Desde então participa de diversas exposições coletivas, salões, colóquios e seminários de arte. É uma das integrantes do grupo “Espiandomundo” - mais nova prole que nasceu da Associação Foto Ativa. Faz experimentações com fotografia artesanal (pinhole), vídeo, e com novas mídias de imprimir, aprisionar ou libertar imagens. Atualmente finaliza o curso de Artes Visuais e Tecnologia da Imagem na Universidade da Amazônia.
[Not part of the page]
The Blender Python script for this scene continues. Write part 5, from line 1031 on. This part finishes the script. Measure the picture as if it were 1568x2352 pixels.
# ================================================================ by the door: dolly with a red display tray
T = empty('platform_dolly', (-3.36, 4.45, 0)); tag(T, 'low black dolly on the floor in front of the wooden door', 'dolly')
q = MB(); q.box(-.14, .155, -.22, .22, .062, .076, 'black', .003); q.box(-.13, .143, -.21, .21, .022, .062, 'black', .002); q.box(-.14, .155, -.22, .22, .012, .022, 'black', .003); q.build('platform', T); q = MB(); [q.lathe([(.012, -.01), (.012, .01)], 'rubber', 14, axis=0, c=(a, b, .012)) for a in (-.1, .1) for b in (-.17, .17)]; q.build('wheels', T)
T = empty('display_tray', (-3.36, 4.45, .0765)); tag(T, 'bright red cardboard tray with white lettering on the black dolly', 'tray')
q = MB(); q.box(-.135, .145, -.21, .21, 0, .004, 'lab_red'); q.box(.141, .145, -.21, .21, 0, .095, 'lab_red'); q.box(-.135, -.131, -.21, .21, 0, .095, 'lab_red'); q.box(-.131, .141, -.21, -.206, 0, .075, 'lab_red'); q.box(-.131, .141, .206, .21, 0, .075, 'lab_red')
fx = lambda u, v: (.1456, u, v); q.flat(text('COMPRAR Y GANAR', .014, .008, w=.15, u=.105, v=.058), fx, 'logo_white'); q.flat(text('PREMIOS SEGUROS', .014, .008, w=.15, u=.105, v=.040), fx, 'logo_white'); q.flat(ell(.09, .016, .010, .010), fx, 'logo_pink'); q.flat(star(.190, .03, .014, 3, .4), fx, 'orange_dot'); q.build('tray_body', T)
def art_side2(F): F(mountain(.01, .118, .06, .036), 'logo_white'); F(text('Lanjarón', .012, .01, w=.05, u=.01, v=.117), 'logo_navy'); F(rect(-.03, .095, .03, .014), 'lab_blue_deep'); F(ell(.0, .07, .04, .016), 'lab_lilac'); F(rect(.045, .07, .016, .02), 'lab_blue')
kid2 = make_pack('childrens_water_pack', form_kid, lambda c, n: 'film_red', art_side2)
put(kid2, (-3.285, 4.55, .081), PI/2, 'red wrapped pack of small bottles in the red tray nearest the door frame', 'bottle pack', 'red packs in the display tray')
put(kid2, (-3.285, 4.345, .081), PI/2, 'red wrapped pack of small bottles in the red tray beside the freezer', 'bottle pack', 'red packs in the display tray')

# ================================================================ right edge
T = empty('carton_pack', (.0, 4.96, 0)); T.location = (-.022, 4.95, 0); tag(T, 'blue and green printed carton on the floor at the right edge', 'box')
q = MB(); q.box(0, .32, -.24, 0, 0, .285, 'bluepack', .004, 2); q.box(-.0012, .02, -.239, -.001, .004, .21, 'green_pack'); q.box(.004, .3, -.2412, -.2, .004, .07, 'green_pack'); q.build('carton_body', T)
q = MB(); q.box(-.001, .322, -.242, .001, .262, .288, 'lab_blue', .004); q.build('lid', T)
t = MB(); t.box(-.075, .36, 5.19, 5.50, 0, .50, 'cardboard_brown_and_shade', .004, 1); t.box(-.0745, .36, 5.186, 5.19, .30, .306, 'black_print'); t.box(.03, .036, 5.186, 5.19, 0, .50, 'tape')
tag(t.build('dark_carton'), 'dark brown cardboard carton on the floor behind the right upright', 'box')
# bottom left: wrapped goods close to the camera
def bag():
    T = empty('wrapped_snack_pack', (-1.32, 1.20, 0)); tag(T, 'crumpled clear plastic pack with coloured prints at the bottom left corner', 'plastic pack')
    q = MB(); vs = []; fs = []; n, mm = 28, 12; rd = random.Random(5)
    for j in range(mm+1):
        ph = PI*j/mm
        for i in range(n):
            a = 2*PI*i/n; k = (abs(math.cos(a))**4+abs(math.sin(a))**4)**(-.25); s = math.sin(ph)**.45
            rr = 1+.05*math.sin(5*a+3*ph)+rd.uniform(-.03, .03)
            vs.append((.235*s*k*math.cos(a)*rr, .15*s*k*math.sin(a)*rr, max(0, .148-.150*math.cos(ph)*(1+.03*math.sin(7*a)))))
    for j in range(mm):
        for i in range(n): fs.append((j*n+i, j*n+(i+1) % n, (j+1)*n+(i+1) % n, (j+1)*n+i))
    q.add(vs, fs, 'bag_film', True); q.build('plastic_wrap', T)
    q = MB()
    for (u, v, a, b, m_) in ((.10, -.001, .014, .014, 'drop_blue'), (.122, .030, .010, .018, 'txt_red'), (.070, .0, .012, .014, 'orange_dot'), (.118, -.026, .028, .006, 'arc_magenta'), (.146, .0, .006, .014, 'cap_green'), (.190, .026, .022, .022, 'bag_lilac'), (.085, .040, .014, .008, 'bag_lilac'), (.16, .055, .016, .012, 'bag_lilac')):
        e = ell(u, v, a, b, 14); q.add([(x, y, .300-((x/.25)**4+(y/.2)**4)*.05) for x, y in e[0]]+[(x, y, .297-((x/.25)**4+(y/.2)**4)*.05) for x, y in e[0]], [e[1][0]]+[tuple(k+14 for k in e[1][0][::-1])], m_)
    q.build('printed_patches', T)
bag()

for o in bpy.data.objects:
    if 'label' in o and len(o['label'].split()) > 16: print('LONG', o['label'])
Para saber mais sobre a artista, durante a semana da intervenção, tanto na galeria do Museu da UFPA, quanto no acesso de qualquer ponto de internet, você pode ver o desenvolvimento do trabalho pelo site http://www.blogtv.com/People/vitral. No encerramento do Arte Pará, a artista irá apresentar um vídeo editado de toda a ação.
Magno diz que a idéia de fazer a instalação tem haver com o que ela investiga, hoje, em seu TCC. Pesquisando o reboliço do movimento artístico dos anos 80, ela percebeu como as pessoas viviam pelas ruas, pelos bares, pelas casas uns dos outros e nascia disso um monte de projetos e ações interessantes.
“O TCC é um período de isolamento pirante, foi desse isolamento que nasceu a vontade de abrir as portas de casa”, diz Luciana. “O que faz uma casa ser uma casa é a vida que habita nela. Acho que é um questionamento muito pessoal acerca da intimidade, dos espaços e da utilização disso tudo”, complementa.
3 comentários:
Parabéns Luciana por essa instigante proposição!!
Sua ação é um convite ao público paraense a tomar contato com novas práticas artísticas que discutem questões tão presentes em nossa vida contemporânea: relações entre público e privado; aproximações entre arte e práticas cotidianas; etc, etc, etc...
Alexandre Sequeira.
Lu, adorei a proposta, que experiência interessante! Intrigante, fato. A tua criatividade estimula a minha compreensão. Adorei mesmo. Amei as fotos, o vídeo deve ter ficado o máximo. Parabéns!!!! Tens talento para inquietar a curiosidade dos outros.
Bjaum, Nise.
'Home is where the heart is'.
Genius.
When the artist left the room,
and the camera shut down,
the ghost left the machine,
and the soul left the building.
This artist communicates something personal en masse, a feat of rare poetry.